Gegen das Haben wendet sich das Gleichnis von der falschen Selbstsicherheit des reichen Mannes nicht. Es geht um den falschen Glauben, mit materieller Absicherung alles zu haben. Dazu kommt, dass mit dem Materiellen sind oft Verschließungstendenzen verbunden sind, die den Blick auf das Ganze des Lebens verstellen. Noch einmal: Materielles und materielle Sicherheit sind sehr wichtig, es ist aber problematisch, wenn das Materielle alles wird. Der gute Mann im Gleichnis glaubt, alles zu haben. Aber was ist alles?

 

Ein Vater redet mit seinem Sohn. Das Gespräch wird immer heftiger. Schließlich wird es dem Vater zu viel, und er gibt seinem aufmüpfigen Sohn zu bedenken: „Was willst Du, Du hast ja alles.“ Darauf der Sohn: „Vater, wann das alles ist, was ihr mir gebt, muss es mehr geben als alles.“

 

Dieser Blick auf das „mehr als alles“ kann den Verschließungstendenzen, die mit dem Materiellen verbunden, wehren. Materieller Reichtum führt nur zu leicht dazu, sich vor den Anderen zu verschließen, weil mit der Tendenz, immer mehr zu wollen, ein Gefühl der Gefährdung des Reichtums verbunden ist, was dann zur Verengung führt. Besitz kann nämlich zur Besessenheit werden, die sich darin äußert, dass nicht mehr ich besitze, sondern besessen werde. Es wäre interessant, Besessenheit in der Bibel auf dem Hintergrund dieser Tatsache zu interpretieren.

 

Besitz kann also den Blick auf den Nächsten und auf Gott verstellen, weil er dazu führt, dass der Mensch alles von sich selbst erwartet, er von seinen Möglichkeiten, die dann zu Hindernissen werden, besessen wird.
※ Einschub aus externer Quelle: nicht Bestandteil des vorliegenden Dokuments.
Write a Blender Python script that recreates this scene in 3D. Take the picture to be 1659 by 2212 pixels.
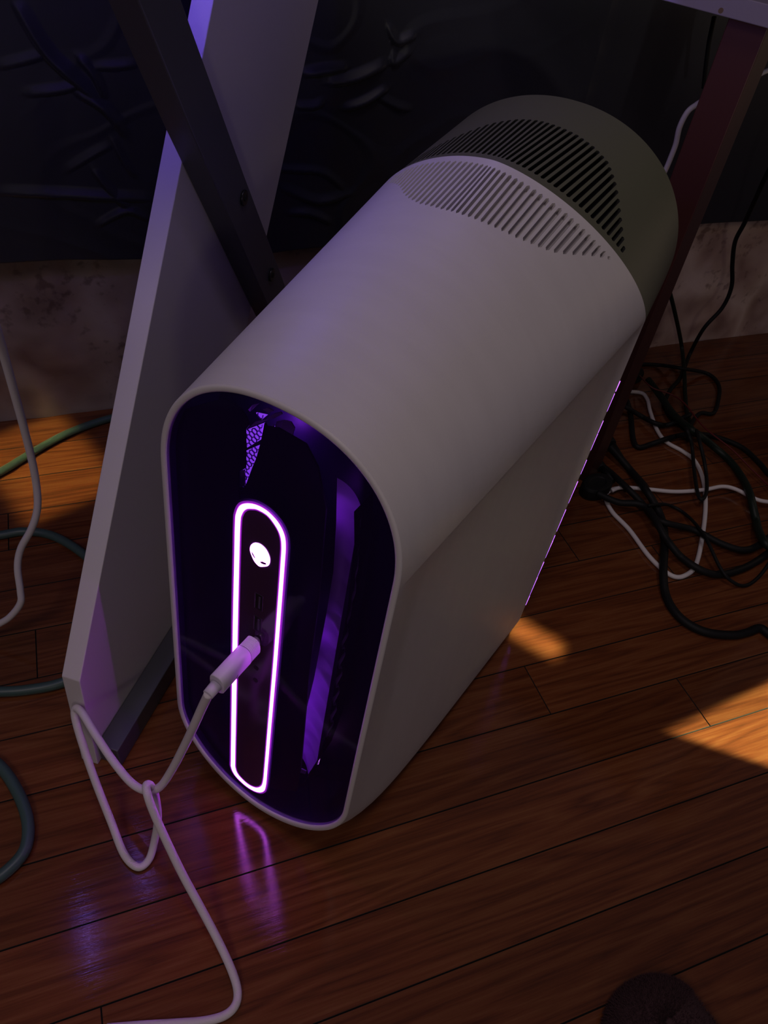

Sie besitzen, als besäßen sie nicht, so kann man eine Stelle aus dem ersten Korintherbrief frei übersetzen. Dieses „Besitzen, als besäßen sie nicht“ kann vor Verschließungen bewahren, die Vergötzungen gleich kommen. Götzen beherrschen den Menschen, anstatt ihn frei zu machen. Im richtigen Umgang mit dem Besitz kann sich der Mensch Freiheit verschaffen, weil er die Abhängigkeit von anderen reduzieren kann. Dazu muss man aber den Besitz in den Beziehungen sehen, die ihn vor der Verabsolutierung bewahren.

 

Eine dieser Beziehungen wird im Gleichnis angesprochen: die Beziehung auf einen Grund, der wahre Sicherheit geben kann. Besitz ist vorläufig, und es ist problematisch, wenn er den Blick auf das Ewige verstellt. Besitz ohne die Vorzeichen der Vergänglichkeit führt zur falschen Sicherheit, zum Setzen auf falsche Gewissheiten. Dies aber sind vorgebliche Gewissheiten und entmenschlichende dazu, weil sie sich nur auf die Gegenwart beziehen. Solches entmenschlichende Leben nur in der Gegenwart hat Erhart Kästner mit dem Bild des „Hundes in der Sonne“ illustriert. Er schreibt: „Es gibt einen wunderbaren Satz von Seneca: ›Calamitosus animus futuri anxius, tief unglücklich die Seele, die sorgend die Zukunft bedenkt.‹ Wer die Zukunft bedenkt, ist nicht glücklich. Aber sorgend die Zukunft zu bedenken ist menschlich. Es ist eine Wahrheit ersten Ranges, mit der gelebt werden muss: Erst der Blick auf das Ungewisse, die ängstliche Sorge, die Vorschau, die Hoffnung an der Schwelle der Sorge, die Angst vor der Zukunft, erst da beginnt, was den Menschen auszeichnet. Ohne Bedenken der Zukunft, das ist der Hund in der Sonne.“ Dieser Hund in der Sonne ist in vielen Bewegungen zum großen Versprechen geworden.

 

Ebenso problematisch ist es aber auch, wenn die Angst durch vorgebliche Gewissheiten, die gar nicht gewiss sind, bekämpft wird. Beiden Versuchungen kann gewehrt werden, wenn Gott an die Stelle des Götzen Besitz gesetzt und damit der Mensch wahrhaft frei wird!